En Málaga hay momentos de nuestra vida en los que nos topamos con demostraciones de fuerza bruta o cuando menos, con auténticas exhibiciones de chusmerío existencial que ponen a todo el mundo en apuros salvo al mamífero que, inmune a la razón, realiza el numerito.
Puede ser que se te encare un motorista que transita a toda leche por una calle peatonal, o que un sujeto se te revuelva porque obsequia a todo el autobús con su molesto teléfono móvil de sones raperos. Puede ser que un aprendiz de chulángano empuje a una señora mayor o que interrumpas la trayectoria de su gargajo, que se queda de recuerdo en tu ropa. Ante estos momentos vitales impregnados de sandez, la respuesta del indignado infractor suele ser eso de «¡qué pasa!», santo y seña retador del chusmón aborígen.
Para demostrar que no se trata de un panorama coyuntural propio de una ciudad moderna y poblada, aquí va una documentada anécdota de hace casi 50 años. Ocurrió en noviembre de 1963 y fue motivo de una sentida carta de queja al alcalde de Málaga entonces, García Grana.
El señor Moore, autor de la carta –escrita en inglés pero acompañada de su correspondiente traducción– era profesor de la Escuela de Arte y Decoración del Paseo de Sancha y acababa de tomar el «camión» (sic) del Palo a las ocho de la tarde, que se encontraba a reventar, por lo que este pasajero tuvo que quedarse al fondo, junto al cobrador (una figura hoy desaparecida).
Viendo que se aproximaba su parada (Correos), rogó en español a una señora que tenía delante que se moviera un poco para dejarle pasar, pero esta hizo oídos sordos a la súplica y siguió hablando con una amiga. El usuario extranjero siguió pidiendo por favor a la mujer que se moviera y al ver que no conseguía nada, intentó abrirse paso, momento que aprovechó la energúmena para abofetear a nuestro guiri en la cara y golpearle de propina en la cabeza, como si fuera la cuñada de Bud Spencer.
«Me sentí desvanecer y pegué contra el filo del asiento del cobrador», confesó el agredido, que comprobó por suerte que la sujeta no le había roto las gafas.
Vista la escena, el cobrador intervino y hubo un cruce de violentas palabras con la mujer.
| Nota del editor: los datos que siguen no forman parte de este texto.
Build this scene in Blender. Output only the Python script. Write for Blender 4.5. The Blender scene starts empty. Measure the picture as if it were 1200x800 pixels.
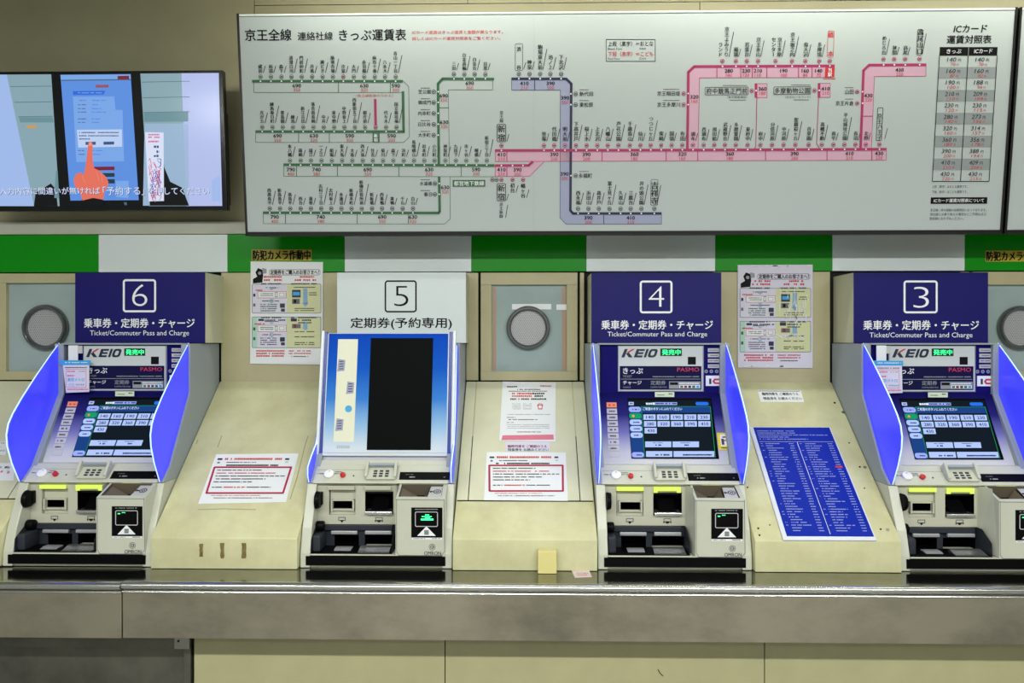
import bpy, bmesh, math, random
from mathutils import Vector as V
C = bpy.context.scene
COL = C.collection
R = random.Random(7)

# ---------------------------------------------------------------- camera
FOC, YAW, EYE = 867.0, math.atan(16/867.0), 1.53      # focal length for a 1200 px wide frame
cam = bpy.data.objects.new('camera', bpy.data.cameras.new('camera')); COL.objects.link(cam)
cam.location = (0, 0, EYE); cam.rotation_euler = (math.pi/2, 0, YAW)
cam.data.sensor_width = 36.0; cam.data.lens = FOC*36/1200; cam.data.clip_start = .02
C.camera = cam
# ---------------------------------------------------------------- light
C.view_settings.view_transform = 'Standard'; C.view_settings.look = 'None'
C.view_settings.gamma = 1; C.view_settings.use_curve_mapping = False
C.view_settings.exposure = -0.02
w = bpy.data.worlds.new('world'); C.world = w; w.use_nodes = True
w.node_tree.nodes['Background'].inputs[0].default_value = (.95, 1.0, .97, 1)
w.node_tree.nodes['Background'].inputs[1].default_value = .25
LAMPS = [(x, y) for y in (-.5, -2.4, -4.5) for x in (-2.1, -.55, 1.0, 2.55)]  # front row follows the cast shadows; rear rows are unseen, added as fill
POWER = {-.5: 66.0, -2.4: 12.0, -4.5: 14.0}
LAMP_Z = 2.93
for i, (x, y) in enumerate(LAMPS):
    l = bpy.data.lights.new('lamp_light', 'AREA'); l.shape = 'RECTANGLE'; l.size = 1.25; l.size_y = .16
    l.energy = POWER[y]; l.color = (1.0, .995, .95)
    o = bpy.data.objects.new('lamp_light', l); COL.objects.link(o); o.location = (x, y, LAMP_Z-.045)
# slim strip light above the fare board, close to the wall
for x in (-.35, .85, 2.05):
    l = bpy.data.lights.new('strip_light', 'AREA'); l.shape = 'RECTANGLE'; l.size = 1.1; l.size_y = .05
    l.energy = 9.0; l.color = (1.0, .99, .86)
    o = bpy.data.objects.new('strip_light', l); COL.objects.link(o); o.location = (x, 2.45, 2.985); o.rotation_euler = (math.radians(48), 0, 0)

# ---------------------------------------------------------------- materials
def lin(c): c /= 255.0; return c/12.92 if c <= .04045 else ((c+.055)/1.055)**2.4
def rgb(c): return tuple(lin(x) for x in c)+(1.0,)
MATS = {}
def mat(name, c, rough=.5, metal=0, emit=0, noise=0, scale=8, stretch=(1,1,1), coat=0, spec=.5, bump=0, tint=None, ecol=None):
    m = bpy.data.materials.new(name); m.use_nodes = True; nt = m.node_tree; b = nt.nodes['Principled BSDF']
    b.inputs['Base Color'].default_value = rgb(c); b.inputs['Roughness'].default_value = rough
    b.inputs['Metallic'].default_value = metal; b.inputs['Specular IOR Level'].default_value = spec
    b.inputs['Coat Weight'].default_value = coat
    if emit:
        b.inputs['Emission Color'].default_value = rgb(ecol or c); b.inputs['Emission Strength'].default_value = emit
    if noise or bump:
        tc = nt.nodes.new('ShaderNodeTexCoord'); mp = nt.nodes.new('ShaderNodeMapping'); mp.inputs['Scale'].default_value = stretch
        n = nt.nodes.new('ShaderNodeTexNoise'); n.inputs['Scale'].default_value = scale; n.inputs['Detail'].default_value = 6; n.inputs['Roughness'].default_value = .65
        nt.links.new(tc.outputs['Object'], mp.inputs[0]); nt.links.new(mp.outputs[0], n.inputs[0])
        if noise:
            r = nt.nodes.new('ShaderNodeValToRGB'); r.color_ramp.elements[0].position = .3; r.color_ramp.elements[1].position = .62
            d = tint or tuple(x*(1-noise) for x in c)
            r.color_ramp.elements[0].color = rgb(d); r.color_ramp.elements[1].color = rgb(c)
            nt.links.new(n.outputs[0], r.inputs[0]); nt.links.new(r.outputs[0], b.inputs['Base Color'])
        if bump:
            bp = nt.nodes.new('ShaderNodeBump'); bp.inputs['Strength'].default_value = bump; bp.inputs['Distance'].default_value = .004
            nt.links.new(n.outputs[0], bp.inputs['Height']); nt.links.new(bp.outputs[0], b.inputs['Normal'])
    MATS[name] = m; return m

mat('olive_wall', (166,161,130), .38, noise=.05, scale=3)
mat('cream_wall', (184,178,140), .42, noise=.06, scale=5)
mat('cream_console', (208,208,168), .40, noise=.07, scale=6, tint=(190,187,146))
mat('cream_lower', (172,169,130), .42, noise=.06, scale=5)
mat('cream_light', (208,209,180), .40, noise=.04, scale=7)
mat('groove', (12,12,12), .8)
mat('band_green', (4,140,8), .3, spec=.25)
mat('band_white', (218,228,230), .3)
mat('trim_grey', (188,190,176), .5, noise=.04)
mat('steel', (190,183,168), .28, 1, noise=.26, scale=2.2, stretch=(1,1,1.6), bump=.02)
mat('steel_top', (150,150,140), .10, 1, noise=.15, scale=6)
mat('steel_nose', (205,205,202), .22, 1)
mat('dark_steel', (112,112,102), .42, .7, noise=.25, scale=4)
mat('steel_plain', (150,150,146), .3, 1)
mat('navy', (22,18,98), .45, spec=.2)
mat('sign_white', (206,216,218), .32)
mat('print_white', (232,236,240), .45)
mat('print_black', (8,8,10), .5, spec=.15)
mat('board_white', (180,189,189), .6, spec=.2)
mat('board_seam', (170,178,176), .4)
mat('board_edge', (228,236,232), .3)
mat('black_frame', (7,7,8), .35)
mat('ink_dark', (45,48,52), .5)
mat('ink_red', (196,40,44), .5)
mat('ink_green', (40,96,58), .5)
mat('ink_magenta', (166,26,92), .5)
mat('pink_fill', (202,160,182), .45)
mat('ink_navy', (26,26,70), .5)
mat('lavender_fill', (150,155,184), .45)
mat('row_grey', (140,148,150), .45)
mat('red_box', (196,30,40), .5)
mat('machine_cream', (194,197,182), .36, noise=.03, scale=9)
mat('machine_grey', (148,158,166), .38)
mat('machine_inner', (186,187,170), .42)
mat('tray_dark', (46,50,58), .4, spec=.2)
mat('tray_black', (8,8,10), .4, spec=.08)
mat('hopper', (104,96,82), .4)
mat('cavity', (5,5,6), .7, spec=.05)  # shade of deep slots put into the colour of shallow openings
mat('silver', (200,202,205), .25, .9)
mat('bar_silver', (160,162,168), .35, .3)
mat('lamp_yellow', (120,130,60), .4, emit=.9, ecol=(222,244,92))
mat('header_white', (198,205,204), .35)
mat('header_frame', (150,155,170), .3, .4)
mat('header_navy', (22,22,64), .4, spec=.08)
mat('header_blue', (20,16,96), .4, spec=.08)
mat('logo_navy', (26,36,62), .4)
mat('logo_red', (200,40,60), .4)
mat('pasmo_red', (205,55,85), .4)
mat('led_back', (6,46,28), .3)
mat('led_green', (60,255,150), .4, emit=1.3)
mat('fin_blue', (76,76,150), .3, emit=.92, ecol=(34,40,240))
mat('led_edge', (160,190,255), .3, emit=1.6, ecol=(150,178,255))
mat('scr_black', (9,12,13), .45, spec=.03)
mat('scr_dark', (4,10,16), .4, spec=.03, emit=.8, ecol=(18,26,34))
mat('scr_blue', (10,30,60), .4, spec=.03, emit=.9, ecol=(24,62,128))
mat('scr_button', (60,70,90), .4, spec=.03, emit=1.0, ecol=(172,194,246))
mat('scr_lav', (60,70,90), .4, spec=.03, emit=1.0, ecol=(150,165,240))
mat('scr_green', (10,60,30), .4, spec=.03, emit=1.0, ecol=(20,150,90))
mat('scr_pill', (10,30,80), .4, spec=.03, emit=1.0, ecol=(40,110,230))
mat('scr_ink', (10,10,20), .4, spec=.03, emit=1.0, ecol=(24,32,80))
mat('scr_white', (90,90,90), .4, spec=.03, emit=1.0, ecol=(210,225,250))
mat('plate_grey', (188,188,190), .4)
mat('plate_orange', (240,140,96), .4)
mat('label_pale', (206,220,190), .5)
mat('yellow', (226,206,20), .45)
mat('yellow_dull', (176,160,38), .5)
mat('button_white', (236,238,236), .3)
mat('button_red', (196,36,38), .3)
mat('paper', (226,230,232), .6)
mat('table_ink', (150,164,216), .5)
mat('tape_shine_paint', (236,238,244), .2)
mat('paper_lav', (212,210,226), .6)
mat('paper_yellow', (206,210,164), .6)
mat('paper_green', (170,210,190), .6)
mat('paper_blue', (180,206,224), .6)
mat('arrow_blue', (130,170,200), .6)
mat('frame_crimson', (168,26,66), .5)
mat('cyan', (50,160,220), .5)
mat('qr_grey', (96,100,104), .5)
mat('table_blue', (16,40,158), .4, spec=.1)
mat('table_frame', (214,220,232), .3)
mat('glass_pane', (160,178,178), .16, noise=.05, scale=4, spec=.6)
mat('pane_edge', (176,150,126), .3)
mat('ring_steel', (120,124,126), .25, .85)
mat('grille', (176,178,180), .4, .2)
mat('grille_hole', (96,98,104), .6)
mat('rust', (128,112,62), .8, noise=.3, scale=60)
mat('tv_black', (6,6,8), .2)
mat('scuff', (160,156,120), .7)
mat('floor_tile', (150,150,142), .3, noise=.1)
mat('ceiling_white', (200,204,196), .8)
mat('backwall', (150,150,140), .6)
mat('ticket', (214,196,196), .6)
mat('block_cream', (218,208,140), .5)
mat('box_blue', (18,84,190), .25)
mat('box_white', (222,228,236), .3)
mat('dark_blue', (24,60,150), .3)
mat('sticker_cream', (222,224,200), .4)
mat('tube', (250,255,250), .5, emit=4)
mat('red_dark', (120,26,40), .5)
def vid(name, c): mat('vid_'+name, tuple(x*.2 for x in c), .18, emit=1.0, ecol=c)
vid('wall', (134,164,174)); vid('pale', (158,184,232)); vid('teal', (104,142,150)); vid('lilac', (176,188,232))
vid('haze', (150,178,206)); vid('blue', (92,142,222)); vid('bluelight', (120,165,230)); vid('dialog', (186,206,240)); vid('ink', (60,84,130)); vid('line', (74,96,108))
vid('hand', (226,112,92)); vid('nail', (240,150,130)); vid('white', (214,222,244)); vid('black', (5,6,8)); vid('red', (120,30,50)); vid('dgreen', (30,56,70))
vid('pink', (206,90,130)); vid('orange', (210,150,70)); vid('cobalt', (48,104,214)); vid('rose', (220,120,150))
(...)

En cuanto al caballero agredido, prefirió contenerse: «No dije una sola palabra, por la sola razón de que mi vocabulario español no contiene ninguna palabra lo suficientemente fuerte para hacérsela comprender a criatura tan baja y vulgar».
Lo que sin duda difiere de nuestros días es la reacción que tuvieron los usuarios del autobús. En la actualidad, es posible que el pasaje prefiriera callar o mirar para otro lado. En esa tarde de 1963 esto fue lo que pasó, según describe el señor Moore: «Los pasajeros cayeron sobre esta mujer en una formidable racha. Después de unos pocos minutos la mujer y otros dos pasajeros fueron echados del autobús». La víctima cuenta que a duras penas pudo dar su siguiente clase en la Casa de la Cultura, «pues mi visión era defectuosa y mi nariz fue golpeada».
La carta incluye el billete de autobús (1,50 pesetas). Quede aquí constancia de esta temprana queja contra la burricie de una minoría.